-- START --

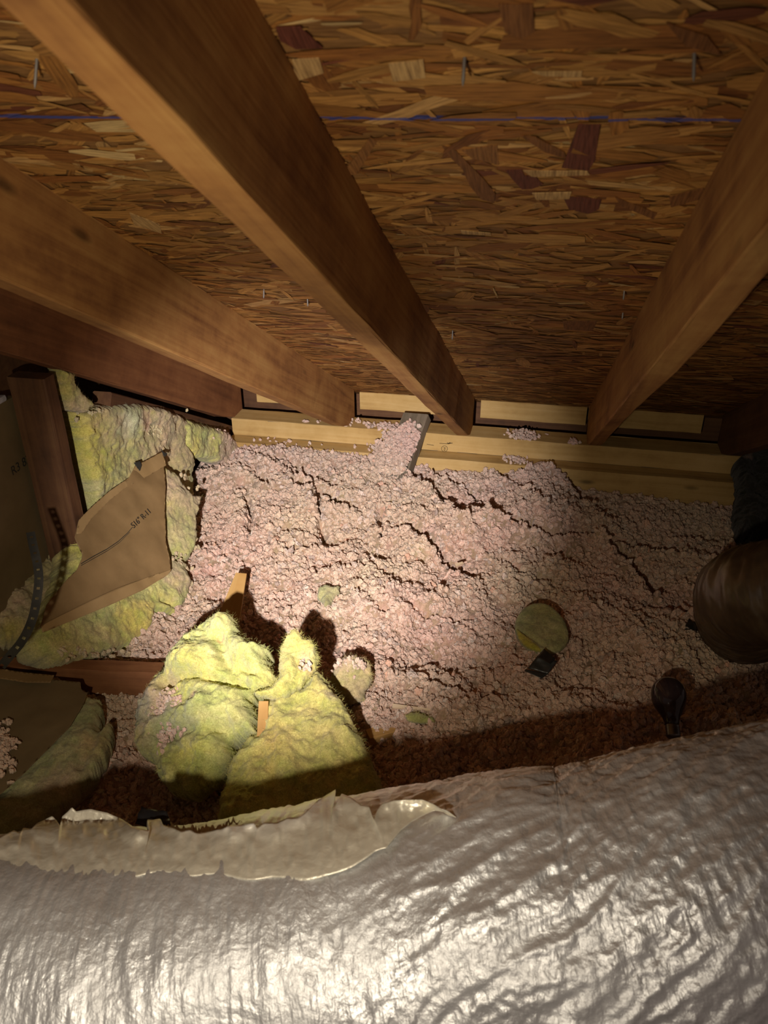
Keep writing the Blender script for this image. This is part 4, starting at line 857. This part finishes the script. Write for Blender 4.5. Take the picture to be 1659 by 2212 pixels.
# ------------------------------------------------------------------ timber scraps, joists, strap, leaning block
def stick(name, p0, p1, w0, w1, th, mat, face, label, cat, seed=1):
    p0, p1 = np.asarray(p0), np.asarray(p1); u = nrm(p1-p0); s = nrm(np.cross(u, face)); n = np.cross(s, u); L = np.linalg.norm(p1-p0)
    V, Fs = box_mesh(L, 1.0, th, seg=6, bev=0.0008, rough=0, seed=seed)
    V = V.copy(); t = V[:, 0]/L; wd = w0+(w1-w0)*t; V[:, 1] = (V[:, 1]-0.5)*wd
    o = mesh_obj(name, V, Fs, mat); o.matrix_world = frame_matrix(p0, u, -s, n); tag(o, label, cat); return o
stick('wood_shim', az(492, 1350, 0.262), az(522, 1242, 0.315), 0.056, 0.028, 0.008, M_STICK, nrm(np.array([0.1, -0.75, 0.6])), 'tapered wooden shim sticking up behind the yellow heap', 'wood scrap', 41)
stick('wood_splinter', az(848, 1526, 0.268), az(942, 1536, 0.266), 0.010, 0.004, 0.004, M_PALE, np.array([0, -0.4, 1.0]), 'thin pale wood splinter lying on the pink insulation right of the heap', 'wood scrap', 42)
stick('wood_splinter', az(567, 1600, 0.345), az(570, 1515, 0.395), 0.020, 0.018, 0.006, M_STICK, nrm(np.array([0.2, -0.8, 0.5])), 'short brown wood sliver wedged in the middle of the yellow heap', 'wood scrap', 43)
stick('wood_splinter', az(984, 1222, 0.30), az(1000, 1216, 0.305), 0.010, 0.006, 0.003, M_PALE, np.array([0, -0.4, 1.0]), 'tiny pale chip caught in the long crack of the pink insulation', 'wood scrap', 44)
jz = 0.285
j0, j1 = az(-30, 1442, jz), az(345, 1456, jz); ju = nrm(j1-j0); js = nrm(np.cross([0, 0, 1.0], ju))
j = timber('ceiling_joist', j0, ju, js, (0, 0, 1), np.linalg.norm(j1-j0), 0.038, 0.09, M_RED, seg=10, bev=0.002, seed=45)
j.location = Vector(j0-np.array([0, 0, 0.088])+js*0.0); tag(j, 'brown joist edge showing between the leaning batt and the lower left slab', 'joist')
j0, j1 = az(1530, 1402, 0.262), az(1800, 1418, 0.262); ju = nrm(j1-j0); js = nrm(np.cross([0, 0, 1.0], ju))
j = timber('ceiling_joist', j0-np.array([0, 0, 0.09]), ju, js, (0, 0, 1), np.linalg.norm(j1-j0), 0.04, 0.09, M_RAFT, seg=10, bev=0.002, seed=46); tag(j, 'joist edge half buried just below the dark plastic duct', 'joist')
j0, j1 = az(800, 1600, 0.245), az(900, 1572, 0.245); ju = nrm(j1-j0); js = nrm(np.cross([0, 0, 1.0], ju))
j = timber('wood_scrap', j0-np.array([0, 0, 0.03]), ju, js, (0, 0, 1), np.linalg.norm(j1-j0), 0.03, 0.035, M_STICK, seg=6, bev=0.002, seed=47); tag(j, 'small buried wood scrap beside the lower right of the yellow heap', 'wood scrap')
# leaning short two-by-four with pink clumps on it
kb0 = ay(898, 889, PY+0.065); kt = nrm(np.array([-0.045, -0.16, -0.115])); kx = nrm(np.array([1.0, -0.28, 0.0])); kx = nrm(kx-kt*np.dot(kx, kt)); kn = np.cross(kt, kx); kn = kn if kn[2] > 0 else -kn
def block_frame():
    # upper end rests on the plate, lower end runs into the insulation
    A = ay(871, 891, PY+0.05); B = ay(925, 895, PY+0.03); Cc = ay(836, 985, LY-0.035)
    u = nrm(Cc-A); w_ = B-A; w_ = nrm(w_-u*np.dot(w_, u)); n = np.cross(w_, u); n = n if n[2] > 0 else -n
    return A, u, w_, n, np.dot(B-A, w_)
kA, ku, kw, kn, kW = block_frame()
blk = timber('wood_block', kA-kn*0.036, ku, kw, kn, 0.27, max(0.07, kW), 0.036, M_GREYW, seg=10, bev=0.003, seed=48)
if np.dot(np.cross(ku, kw), kn) < 0:
    blk.data.flip_normals()
tag(blk, 'short weathered grey two-by-four leaning on the top plate, dusted pink', 'wood scrap')
rb = np.random.default_rng(9); pp = []
for k in range(900):
    a = rb.random()**0.8*0.25; b = rb.random()
    if a < 0.045+0.03*abs(b-0.45)*2+0.012*rb.normal(): continue
    pp.append(kA+ku*a+kw*max(0.07, kW)*(b*1.0-0.03*(a > .1))+kn*(rb.uniform(0, 0.010)+0.02*max(0, a-0.1)/0.15))
for k in range(500):   # drift piled against its left foot
    a = rb.uniform(0.07, 0.22); pp.append(kA+ku*a-kw*abs(rb.normal(0, 0.018+0.10*max(0, a-0.1)))+kn*(rb.uniform(-0.03, 0.006)))
pp = np.array(pp); q = clumps('insulation_clumps', pp, rb.uniform(0.004, 0.0085, len(pp)), None, 'pink clumps caught on the grey board', seed=15)
q.parent = blk; q.matrix_parent_inverse = blk.matrix_world.inverted()
# perforated metal strap
sp_px = [(66, 1150, 1.62), (72, 1180, 1.60), (80, 1215, 1.58), (84, 1250, 1.56), (80, 1290, 1.55), (72, 1330, 1.54), (60, 1362, 1.53), (44, 1390, 1.53), (22, 1416, 1.53), (2, 1440, 1.53)]
SPt = resample(catmull(np.array([ad(*s) for s in sp_px]), 12), 60)[0]
V = []; Fs = []; hw = 0.0075
for i, p in enumerate(SPt):
    t = nrm(SPt[min(59, i+1)]-SPt[max(0, i-1)]); vw = nrm(CAM-p); s = nrm(np.cross(t, vw)+0.0); 
    V += [p+s*hw, p+s*hw*0.35, p-s*hw*0.35, p-s*hw]
    if i:
        b = 4*i
        Fs += [(b-4, b-3, b+1, b), (b-2, b-1, b+3, b+2)]
        if i % 4 in (0, 1, 2): Fs.append((b-3, b-2, b+2, b+1))
strap = mesh_obj('metal_strap', np.array(V), Fs, M_STRAP); md = strap.modifiers.new('thickness', 'SOLIDIFY'); md.thickness = 0.001
recentre(strap, SPt[-1]); tag(strap, 'dark perforated metal hanger strap curving down at the far left', 'strap')
# black tape lying behind the torn foil edge
tb = quad_sheet('tape_scrap', (ad(292, 1780, 1.20), ad(306, 1744, 1.22), ad(362, 1756, 1.20), ad(372, 1792, 1.17)), M_BLACK, None, seed=5, crump=0.004); recentre(tb, ad(292, 1780, 1.20)); tag(tb, 'black tape scrap poking out behind the torn foil edge', 'tape')

# ------------------------------------------------------------------ dark plastic flexible duct at the right
EP = np.array([ad(*q) for q in ((2200, 1255, 1.85), (2000, 1262, 1.82), (1840, 1268, 1.80), (1730, 1274, 1.81), (1650, 1282, 1.85), (1616, 1294, 1.92), (1610, 1312, 2.00), (1612, 1335, 2.08))])
def tube(name, Pc, rfun, nphi, mat, parent=None, up=np.array([0, 0, 1.0]), cap=True):
    T = np.gradient(Pc, axis=0); T = T/np.linalg.norm(T, axis=1)[:, None]
    u = nrm(np.cross(T[0], up)); Us = []
    for t in T: u = nrm(u-t*np.dot(u, t)); Us.append(u)
    Us = np.array(Us); Vs = np.cross(T, Us); ph = np.linspace(0, 2*math.pi, nphi, endpoint=False)
    n = len(Pc); I, J = np.meshgrid(np.arange(n), np.arange(nphi), indexing='ij'); r_ = rfun(I.ravel(), ph[J.ravel()])
    dirv = Us[I.ravel()]*np.cos(ph[J.ravel()])[:, None]+Vs[I.ravel()]*np.sin(ph[J.ravel()])[:, None]
    V = Pc[I.ravel()]+dirv*r_[:, None]
    a = (np.arange(n-1)[:, None]*nphi+np.arange(nphi)[None]).ravel(); b = (np.arange(n-1)[:, None]*nphi+((np.arange(nphi)+1) % nphi)[None]).ravel()
    ss = np.r_[0, np.cumsum(np.linalg.norm(np.diff(Pc, axis=0), axis=1))]; uvc = np.stack([ss[I.ravel()], ph[J.ravel()]*r_.mean()], 1)
    return mesh_obj(name, V, np.stack([a, b, b+nphi, a+nphi], 1), mat, smooth=True, uv=uvc), dirv
EPc, ES = resample(catmull(EP, 16), 260)
def erad(i, ph):
    s = ES[i]; p3 = np.stack([s*55, np.cos(ph)*2.0, np.sin(ph)*2.0], 1)
    return 0.106+0.0016*ridged(p3*np.array([2.2, 0.9, 0.9]), 91, 3)+0.0012*np.sin(s*2*math.pi/0.032+3*vnoise(p3*0.3, 3))+0.004*fbm(p3*0.35, 92, 2)
fd, _ = tube('flexible_duct', EPc, erad, 120, M_FILM); recentre(fd, EPc[-1]); tag(fd, 'dark glossy plastic-wrapped flexible duct bending down at the right edge', 'duct')
q = quad_sheet('tape_scrap', (az(1470, 1372, 0.262), az(1488, 1336, 0.275), az(1506, 1348, 0.28), az(1500, 1386, 0.262)), M_TAPE, None, seed=6, crump=0.004); recentre(q, az(1470, 1372, 0.26)); tag(q, 'small dark tape scrap at the left end of the plastic duct', 'tape')

# ------------------------------------------------------------------ foil duct in the foreground
def drad(i, ph):
    s = AS_[i]; c, sn = np.cos(ph), np.sin(ph)
    q = np.stack([s, c*DUCT_R, sn*DUCT_R], 1)
    mid = AS_[-1]*0.5
    left = 1/(1+np.exp((s-mid*1.02)/0.05))[..., None].ravel()
    r = DUCT_R + 0.006*fbm(q*6, 101, 2)
    fine = 0.0008*ridged(q*np.array([80, 14, 14]), 102, 2)+0.0005*fbm(q*np.array([150, 60, 60]), 103, 2)+0.0016*fbm(q*np.array([22, 8, 8]), 107, 2)
    crum = 0.0030*ridged(q*np.array([17, 34, 34])+np.stack([c*4.5, s*9, s*9], 1), 104, 3)+0.0010*ridged(q*70, 106, 2)+0.0006*fbm(q*140, 105, 2)
    return r+fine*left+(crum-0.002)*(1-left)
duct = empty('foil_duct', tuple(AX_[380]-np.array([0, 0, DUCT_R]))); tag(duct, 'large silver foil-wrapped duct across the foreground with a torn upper edge', 'duct')
jk, _ = tube('foil_jacket', AX_, drad, 430, M_FOIL); under(duct, jk)
# torn outer layer on the left half
edge_px = [(-90, 1840), (-40, 1822), (0, 1808), (18, 1799), (30, 1793), (44, 1800), (50, 1788), (68, 1790), (80, 1778), (98, 1770), (112, 1763), (122, 1772), (130, 1784), (134, 1764), (146, 1754), (155, 1744), (164, 1753), (180, 1750), (196, 1748), (212, 1752), (232, 1756), (247, 1763), (262, 1768), (285, 1784), (312, 1792), (324, 1794), (318, 1770), (330, 1771), (346, 1768), (352, 1782), (372, 1788), (390, 1796), (410, 1792), (425, 1800), (452, 1796), (480, 1790), (498, 1782), (520, 1782), (548, 1778), (556, 1790), (570, 1778), (600, 1776), (622, 1766), (646, 1766), (664, 1752), (684, 1730), (704, 1718), (725, 1705), (722, 1728), (717, 1746), (728, 1732), (738, 1714), (758, 1722), (778, 1738), (797, 1742), (803, 1762), (808, 1772), (814, 1752), (824, 1736), (850, 1729), (880, 1728), (912, 1728), (936, 1738), (952, 1748), (966, 1752)]
ex = [p[0] for p in edge_px]
def path_at(px, pts): return pts
def axis_local(v):
    """closest approach of a ray from the camera to the duct axis"""
    v = nrm(v); rel = AX_-CAM; t = rel@v; d = np.linalg.norm(rel-np.outer(t, v), axis=1); i = int(np.argmin(d)); i = min(max(i, 1), len(AX_)-2)
    a = nrm(AX_[i+1]-AX_[i-1]); w0 = CAM-AX_[i]; b = v@a; tc = (b*(a@w0)-v@w0)/(1-b*b); pt = CAM+v*tc; ap = AX_[i]+a*((pt-AX_[i])@a)
    return tc, np.linalg.norm(pt-ap), 1-b*b
def on_duct(px, py, off):
    v = nrm(ray(px, py)); tc, dist, den = axis_local(v); R_ = DUCT_R+off
    t = tc-(math.sqrt(max(R_*R_-dist*dist, 0)/den) if dist < R_ else 0); return CAM+v*t
# resample the torn edge by arc length in pixels so that the notches survive
ep = np.array(edge_px, float); dl = np.r_[0, np.cumsum(np.linalg.norm(np.diff(ep, axis=0), axis=1))]; sl = np.linspace(0, dl[-1], 420); exs = np.interp(sl, dl, ep[:, 0]); eys = np.interp(sl, dl, ep[:, 1])
NR = 26; V = []
low_x = np.linspace(-90, 985, 420)
for k in range(420):
    fx = low_x[k]; ly = 1893+6*math.sin(fx*0.013)+4*math.sin(fx*0.05)-(38 if fx > 760 else 0)*min(1, max(0, (fx-760)/200))
    ly = ly if fx > 120 else ly+(120-fx)*0.02
    ty = eys[k]+14; cl = min(1, max(0, (fx-700)/285)); cl = cl*cl*(3-2*cl); ly = ly*(1-cl)+ty*cl; flat_ = 1-0.8*min(1, max(0, (fx-840)/140))
    for r_ in range(NR):
        t = r_/(NR-1); px = fx*(1-t)+exs[k]*t; py = ly*(1-t)+eys[k]*t
        lift = (0.0032+0.001*min(1, t*6))*flat_+0.0105*t*t+0.003*vnoise(np.array([[px*0.02, py*0.03, 4.0]]), 5)[0]*t+0.0012*vnoise(np.array([[px*0.09, py*0.05, 1.0]]), 6)[0]*min(1, t*4)
        V.append(on_duct(px, py, lift))
Fq = np.array([(k*NR+r_, (k+1)*NR+r_, (k+1)*NR+r_+1, k*NR+r_+1) for k in range(419) for r_ in range(NR-1)])
fp = mesh_obj('torn_flap', np.array(V), Fq, M_FLAP, smooth=True); md = fp.modifiers.new('thickness', 'SOLIDIFY'); md.thickness = 0.0007; under(duct, fp); tag(fp, 'dull foil layer with a ragged torn edge')
# brown paper core showing behind the tear
V = []; kk = [k for k in range(420) if 336 < exs[k] < 690]
kk = sorted(kk, key=lambda k: exs[k]); kr = np.random.default_rng(8)
for k in kk:
    up = 4+6*abs(kr.normal())*(1 if 350 < exs[k] < 570 else 0.6)
    for t in (0, 0.5, 1): V.append(on_duct(exs[k], eys[k]+22*(1-t)-up*t, 0.001+0.002*t))
n = len(kk); Fs = np.array([(i*3+r_, (i+1)*3+r_, (i+1)*3+r_+1, i*3+r_+1) for i in range(n-1) for r_ in range(2)])
M_CORE = plain('torn_paper_core', (0.34, 0.20, 0.07), 0.8)
pc = mesh_obj('paper_core', np.array(V), Fs, M_CORE); md = pc.modifiers.new('thickness', 'SOLIDIFY'); md.thickness = 0.001; under(duct, pc); tag(pc, 'brown torn paper edge')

-- END --

* _WHAT THE TASK ASKS_:
Copy out every line from the data above that has "pixels" in it.

* _RESPONSE_:
Keep writing the Blender script for this image. This is part 4, starting at line 857. This part finishes the script. Write for Blender 4.5. Take the picture to be 1659 by 2212 pixels.
# resample the torn edge by arc length in pixels so that the notches survive